Newsom in a statement said the California Highway Patrol entered into a contract with Flock Safety to install 290 cameras on surface streets in Oakland and 190 along state highways in East Bay.
The camera system is expected to give law enforcement improved vehicle recognition, allowing them to search for crime-linked vehicles by type, make, color, license plate state, missing/covered plates and other important features.
The system also has real-time crime alerts for when a suspect vehicle is spotted by the network.
In the interest of public privacy, footage will only be retained for 28 days and will not be shared with third parties outside of California law enforcement, Newsom’s office said.
The cameras are expected to be installed within the next six months, although there is not a clear timeline.
The contract with Flock Safety comes at a time when crime has surged in Oakland, particularly among car break-ins, property damage and robberies. The crimes have caused regional fast food chain In-N-Out Burger to close its only Oakland restaurant, the first closure in the company’s 75-year history.
Local news outlets also noted Bay Area freeway shootings have doubled that of Los Angeles since 2021.
Oakland Mayor Sheng Thao said the new camera network with “help us stop crime and hold more suspects accountable.”
The plan, however, has its detractors. Cat Brooks, founder of the Anti-Police Terror Project, and a 2018 Oakland mayoral candidate questioned the undisclosed cost of the cameras.
“For every dollar we spend on surveillance cameras, that’s a dollar not spent on proven public safety strategies,” Brooks said in a statement. “We are concerned by both a state and city in massive budget deficits and the largest homeless population in our city and across the country.
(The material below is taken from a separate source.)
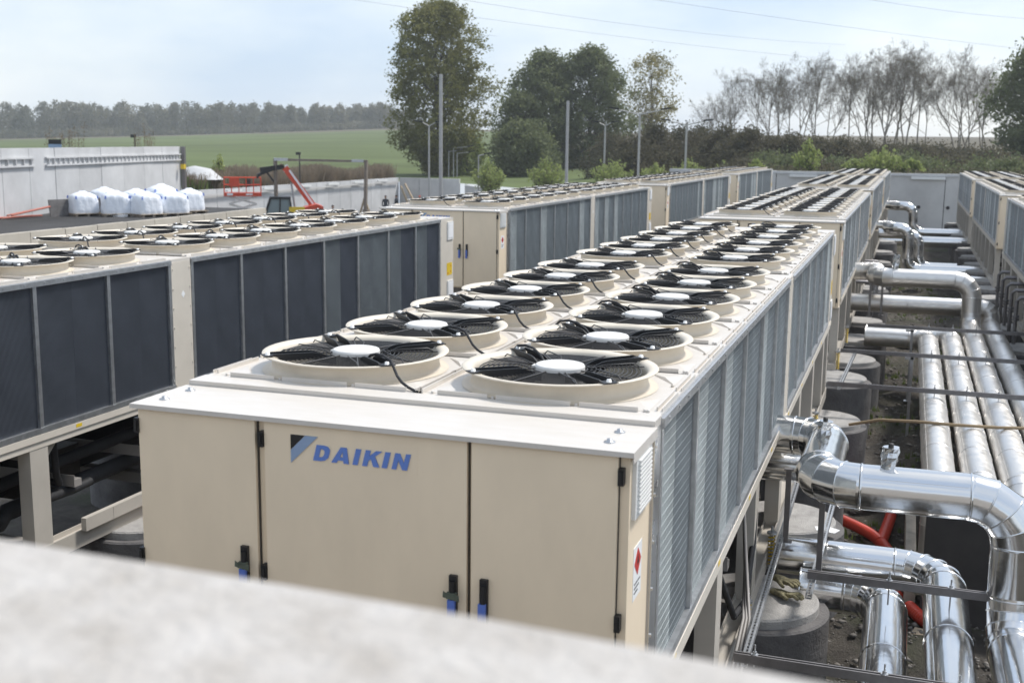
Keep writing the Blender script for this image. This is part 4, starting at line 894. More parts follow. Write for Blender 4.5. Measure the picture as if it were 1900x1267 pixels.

“When we decide to deploy 480 new cameras, we should be asking how many people could be housed with the money we spend on this, how many people could be trained to do living wage jobs.”
Newsom’s office has not given a total cost for the project, but a Flock Safety spokesperson said the total network costs more than $1.4 million a year.
Brian Hofer, chair of the Oakland Privacy Commission, said he was concerned about the cameras because the state doesn’t have the strict privacy rules that he helped write to protect Oakland residence from mass surveillance.
“The biggest unknown question is whose rules we are playing by,” Hofer said. “The more accumulation of data, there’s a greater privacy risk. People are acting on fear and they think these cameras will solve on their problems.”